With the California approach, the feds and the province would sign the cheques for their share of the costs and then vamoose, leaving the implementation and day-to-day operation to the new, locally based agency, its qualified staff and its contracted service providers. The upper levels of government would hold this single authority accountable, using the caveat that no further funds would be provided if the new authority didn’t deliver on mutually agreeable business and operating plans.

Why should all this effort and public expenditure be considered? Websites are full of data proving the economic, social and environmental payback from investment in modern rail passenger and freight systems. The latter point should be especially appealing to those in the federal and provincial governments, provided their statements endorsing the urgent need to address climate change are sincere.

More than a quarter of Canada’s greenhouse-gas emissions are due to automobiles and trucks, and one of the solutions is giving travellers an all-weather alternative to driving with safe, frequent and affordable rail service. Doing it right on Vancouver Island would require a one-time capital investment of about $150 million. That’s a bit more than the cost of one kilometre of Vancouver’s Evergreen Line SkyTrain extension.

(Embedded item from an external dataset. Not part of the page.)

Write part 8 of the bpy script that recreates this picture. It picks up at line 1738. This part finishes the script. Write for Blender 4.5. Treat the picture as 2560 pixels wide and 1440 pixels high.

The E&N is at a crossroads. Either do it right or call it a day. If the politically driven answer is the latter, then Vancouver Island will be out of step with the rest of the industrialized world. That decision should be considered carefully, but quickly.

Greg Gormick of St. Marys, Ont., is a rail consultant and government policy adviser whose clients have included Via, CP, CN and numerous public agencies and elected officials.